Another commitment of Henry Morris that gives us hope for the
future of the ICR is the primacy of the local church. All around
us we see parachurch organizations becoming self-sufficient and
independent of God-honoring local churches, with little sense of
accountability to them. This can only lead to spiritual arrogance
and decline. No member of the body of Christ on earth can
function effectively for Him without a proper relationship to
other members of the body of Christ, especially to those who have
earned respect for their faithfulness to God's Word. With the
continuing presence of our sin natures, even after new birth, and
the availability of Satan to deceive those of us who take our
eyes off the Lord, we desperately need God the Father, God the
Son, God the Holy Spirit, the entire Bible, and each other.
Friends, we can't go it alone.
Finally, there is hope for ICR because its human founder has
stated, in the current (November) issue of Acts and Facts:
"It is vital that we maintain a strong and clearly Biblical
stand, not only on creationism, but also in our Christian
character and conduct." That is surely the greatest
challenge of all. The apostle Paul asked, "Who is sufficient
for these things?" His answer was this: "Our
sufficiency is of God" (2 Corinthians 2:16; 3:5). Our Lord
Jesus implied the same thing when He said: "Without me ye
can do nothing" (John 15:5). The apostle Peter gave us this
priority: before we "give an answer to every man that asketh
you a reason of the hope that is in you," we are to
"sanctify the Lord God in [our] hearts" (1 Pet. 3:15).
And we are to give our answers "with meekness and fear,
having a good conscience" (1 Pet. 3:15,16). Around us
everywhere lie the ruins of once-great Christian ministries. They
may have had brilliant leaders and great visibility.

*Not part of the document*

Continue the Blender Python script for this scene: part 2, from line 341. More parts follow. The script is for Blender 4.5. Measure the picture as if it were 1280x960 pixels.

But without
genuine godliness, they were simply disasters waiting to happen.
Henry, it has been a tremendous personal privilege and
blessing from the Lord to have known you and to have shared with
you in the battle for creation truth to some small extent during
these forty years. May your latter days be even greater than the
former, as you continue, after official retirement, to serve our
Lord and to promote His precious Word around the world.
And John, may our faithful Lord enable you to receive,
cherish, protect, and perpetuate into the next spiritual
generation the marvelous treasures of Biblical and scientific
creationism which He has been entrusting to you for many years.
You and your father and the entire staff of the Institute for
Creation Research may be assured of our prayers in the days to
come. May God richly bless you, in Jesus' Name. Amen.